▶ [Written exercise]:
Retype every entry exactly, character for character.

BEGIN Task inputs

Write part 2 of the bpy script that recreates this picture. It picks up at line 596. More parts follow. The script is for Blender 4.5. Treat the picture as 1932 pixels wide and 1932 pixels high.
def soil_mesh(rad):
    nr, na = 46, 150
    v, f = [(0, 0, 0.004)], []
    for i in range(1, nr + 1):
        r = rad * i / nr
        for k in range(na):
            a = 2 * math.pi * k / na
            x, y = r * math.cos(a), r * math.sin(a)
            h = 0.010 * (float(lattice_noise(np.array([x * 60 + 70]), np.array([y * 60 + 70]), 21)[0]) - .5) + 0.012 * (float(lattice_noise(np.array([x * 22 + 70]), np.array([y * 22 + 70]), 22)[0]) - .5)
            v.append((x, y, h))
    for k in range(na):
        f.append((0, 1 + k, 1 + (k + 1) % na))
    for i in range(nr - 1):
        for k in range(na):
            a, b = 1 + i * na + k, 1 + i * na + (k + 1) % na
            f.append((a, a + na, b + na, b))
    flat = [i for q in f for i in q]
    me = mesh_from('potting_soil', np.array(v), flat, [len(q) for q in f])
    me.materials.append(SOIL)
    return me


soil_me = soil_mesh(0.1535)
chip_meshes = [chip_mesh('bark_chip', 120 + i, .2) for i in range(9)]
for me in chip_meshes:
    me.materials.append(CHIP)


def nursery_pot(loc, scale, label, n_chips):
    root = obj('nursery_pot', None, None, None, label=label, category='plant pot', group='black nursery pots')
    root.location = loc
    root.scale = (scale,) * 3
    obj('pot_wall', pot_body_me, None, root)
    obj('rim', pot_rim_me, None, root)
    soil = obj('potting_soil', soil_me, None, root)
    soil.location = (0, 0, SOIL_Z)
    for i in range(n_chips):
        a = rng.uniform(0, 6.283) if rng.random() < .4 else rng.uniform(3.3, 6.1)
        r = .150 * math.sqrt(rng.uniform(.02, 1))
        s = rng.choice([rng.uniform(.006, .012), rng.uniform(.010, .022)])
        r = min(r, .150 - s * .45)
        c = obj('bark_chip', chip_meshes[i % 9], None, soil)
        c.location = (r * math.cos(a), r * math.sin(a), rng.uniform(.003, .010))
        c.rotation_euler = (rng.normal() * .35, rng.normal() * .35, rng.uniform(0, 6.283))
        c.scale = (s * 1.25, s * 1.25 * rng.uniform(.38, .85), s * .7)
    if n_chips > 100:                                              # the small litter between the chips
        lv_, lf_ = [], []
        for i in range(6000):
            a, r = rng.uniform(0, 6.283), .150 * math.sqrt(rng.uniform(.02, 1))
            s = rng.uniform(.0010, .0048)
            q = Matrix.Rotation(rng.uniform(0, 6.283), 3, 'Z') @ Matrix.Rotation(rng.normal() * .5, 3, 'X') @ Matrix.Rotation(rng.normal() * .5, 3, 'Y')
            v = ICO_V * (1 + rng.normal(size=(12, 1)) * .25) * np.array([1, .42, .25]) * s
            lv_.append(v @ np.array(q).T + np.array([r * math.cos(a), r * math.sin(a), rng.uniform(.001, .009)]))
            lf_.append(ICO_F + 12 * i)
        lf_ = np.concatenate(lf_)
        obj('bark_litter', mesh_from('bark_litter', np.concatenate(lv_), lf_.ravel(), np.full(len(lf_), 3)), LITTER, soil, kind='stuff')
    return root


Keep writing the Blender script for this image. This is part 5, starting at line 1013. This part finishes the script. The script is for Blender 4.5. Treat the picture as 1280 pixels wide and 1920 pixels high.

END Task inputs

▶ [Written solution]:
Write part 2 of the bpy script that recreates this picture. It picks up at line 596. More parts follow. The script is for Blender 4.5. Treat the picture as 1932 pixels wide and 1932 pixels high.
def soil_mesh(rad):
    nr, na = 46, 150
    v, f = [(0, 0, 0.004)], []
    for i in range(1, nr + 1):
        r = rad * i / nr
        for k in range(na):
            a = 2 * math.pi * k / na
            x, y = r * math.cos(a), r * math.sin(a)
            h = 0.010 * (float(lattice_noise(np.array([x * 60 + 70]), np.array([y * 60 + 70]), 21)[0]) - .5) + 0.012 * (float(lattice_noise(np.array([x * 22 + 70]), np.array([y * 22 + 70]), 22)[0]) - .5)
            v.append((x, y, h))
    for k in range(na):
        f.append((0, 1 + k, 1 + (k + 1) % na))
    for i in range(nr - 1):
        for k in range(na):
            a, b = 1 + i * na + k, 1 + i * na + (k + 1) % na
            f.append((a, a + na, b + na, b))
    flat = [i for q in f for i in q]
    me = mesh_from('potting_soil', np.array(v), flat, [len(q) for q in f])
    me.materials.append(SOIL)
    return me


soil_me = soil_mesh(0.1535)
chip_meshes = [chip_mesh('bark_chip', 120 + i, .2) for i in range(9)]
for me in chip_meshes:
    me.materials.append(CHIP)


def nursery_pot(loc, scale, label, n_chips):
    root = obj('nursery_pot', None, None, None, label=label, category='plant pot', group='black nursery pots')
    root.location = loc
    root.scale = (scale,) * 3
    obj('pot_wall', pot_body_me, None, root)
    obj('rim', pot_rim_me, None, root)
    soil = obj('potting_soil', soil_me, None, root)
    soil.location = (0, 0, SOIL_Z)
    for i in range(n_chips):
        a = rng.uniform(0, 6.283) if rng.random() < .4 else rng.uniform(3.3, 6.1)
        r = .150 * math.sqrt(rng.uniform(.02, 1))
        s = rng.choice([rng.uniform(.006, .012), rng.uniform(.010, .022)])
        r = min(r, .150 - s * .45)
        c = obj('bark_chip', chip_meshes[i % 9], None, soil)
        c.location = (r * math.cos(a), r * math.sin(a), rng.uniform(.003, .010))
        c.rotation_euler = (rng.normal() * .35, rng.normal() * .35, rng.uniform(0, 6.283))
        c.scale = (s * 1.25, s * 1.25 * rng.uniform(.38, .85), s * .7)
    if n_chips > 100:                                              # the small litter between the chips
        lv_, lf_ = [], []
        for i in range(6000):
            a, r = rng.uniform(0, 6.283), .150 * math.sqrt(rng.uniform(.02, 1))
            s = rng.uniform(.0010, .0048)
            q = Matrix.Rotation(rng.uniform(0, 6.283), 3, 'Z') @ Matrix.Rotation(rng.normal() * .5, 3, 'X') @ Matrix.Rotation(rng.normal() * .5, 3, 'Y')
            v = ICO_V * (1 + rng.normal(size=(12, 1)) * .25) * np.array([1, .42, .25]) * s
            lv_.append(v @ np.array(q).T + np.array([r * math.cos(a), r * math.sin(a), rng.uniform(.001, .009)]))
            lf_.append(ICO_F + 12 * i)
        lf_ = np.concatenate(lf_)
        obj('bark_litter', mesh_from('bark_litter', np.concatenate(lv_), lf_.ravel(), np.full(len(lf_), 3)), LITTER, soil, kind='stuff')
    return root


Keep writing the Blender script for this image. This is part 5, starting at line 1013. This part finishes the script. The script is for Blender 4.5. Treat the picture as 1280 pixels wide and 1920 pixels high.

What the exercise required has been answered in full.